Again, the system of gradually exposing students to a topic, in a step by step manner in each successive grade, leans exactly in the opposite direction of the non-linearity of learning through discovery, problem solving and peer-negotiation, because it limits the precise extent to which one can explore any topic and restricts, in effect, students to the contours of the author’s creative and intellectual boundaries.

My sincere apologies to the experts, but remember you were children once. In fact, it is a cruel testament to time, that you follow the same general methods that you were steeped in, perhaps with a liberal dose of buzzwords that you choose to believe make crucial differences to the way children learn now.

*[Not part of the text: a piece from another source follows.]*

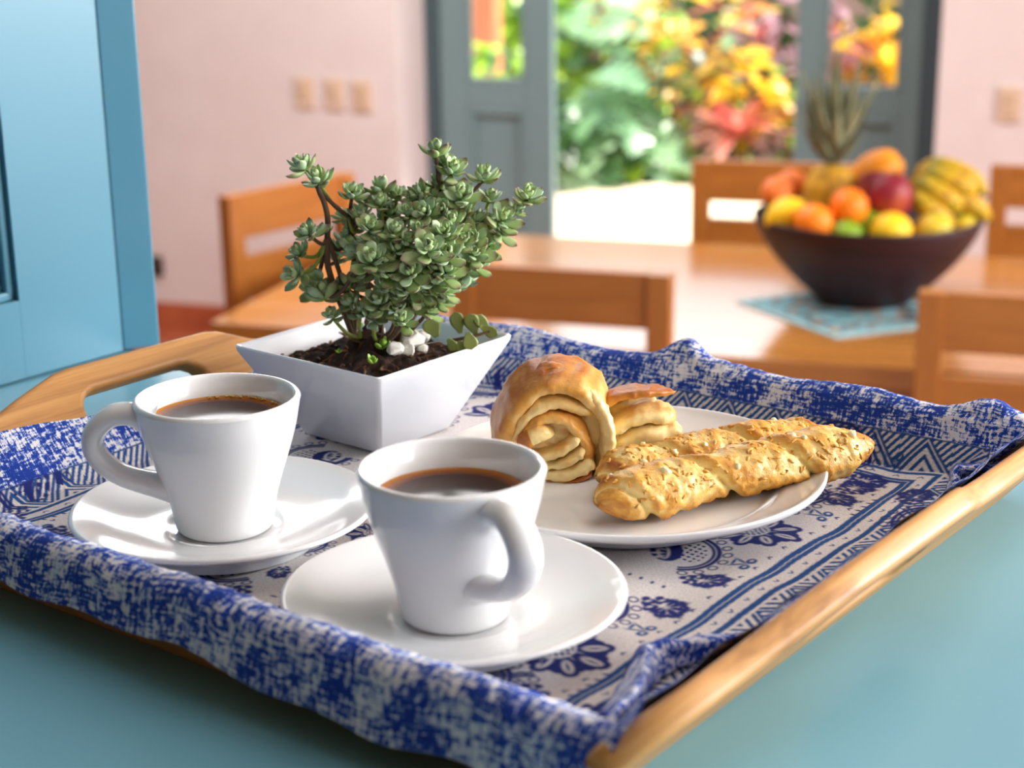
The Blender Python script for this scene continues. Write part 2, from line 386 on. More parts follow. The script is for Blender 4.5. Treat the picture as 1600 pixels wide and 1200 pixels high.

Perhaps it is time to stop treating children as dumb witted morons who will be developed into fine holistic individuals by using textbooks and allied means, however utopian and unrealistic the alternative may seem at present.

So, let us imagine a school without textbooks.

It will be a load off the shoulders, literally. Everyone will breathe a sigh of relief. And then will come the true revolution.

Perhaps then the students will be introduced to a world of themes, which they desire to investigate, alone or in groups. The themes that they choose will be their personal journey into the world, trying to decipher its working to the extent they can, facilitated by not just the teacher, but every adult or peer who can contribute.

Along the way, they will leave a trail of learning and sharing. Themes may span across multiple years, result in multiple explorations and projects, depending upon interest and guidance. In short, the curriculum will be a co-creation, the syllabus a much wider canvas to draw on, and the assessments driven by the capability to learn and master different dimensions and levels of technical complexity.

At all times, the focus will be in fostering skills that promote autonomy, open-ness, collaboration, scientific temper, values and logic and seeing their application to the theme. It will celebrate curiosity and wonder, aesthetics, sensibilities, discovery, inferencing, deduction and a host of skills that will define the individual.

The spaces of learning will become a celebration of coming alive.

And we will have done what is expected of us – we will have given our children not the right to education, but the right to learn. Amen.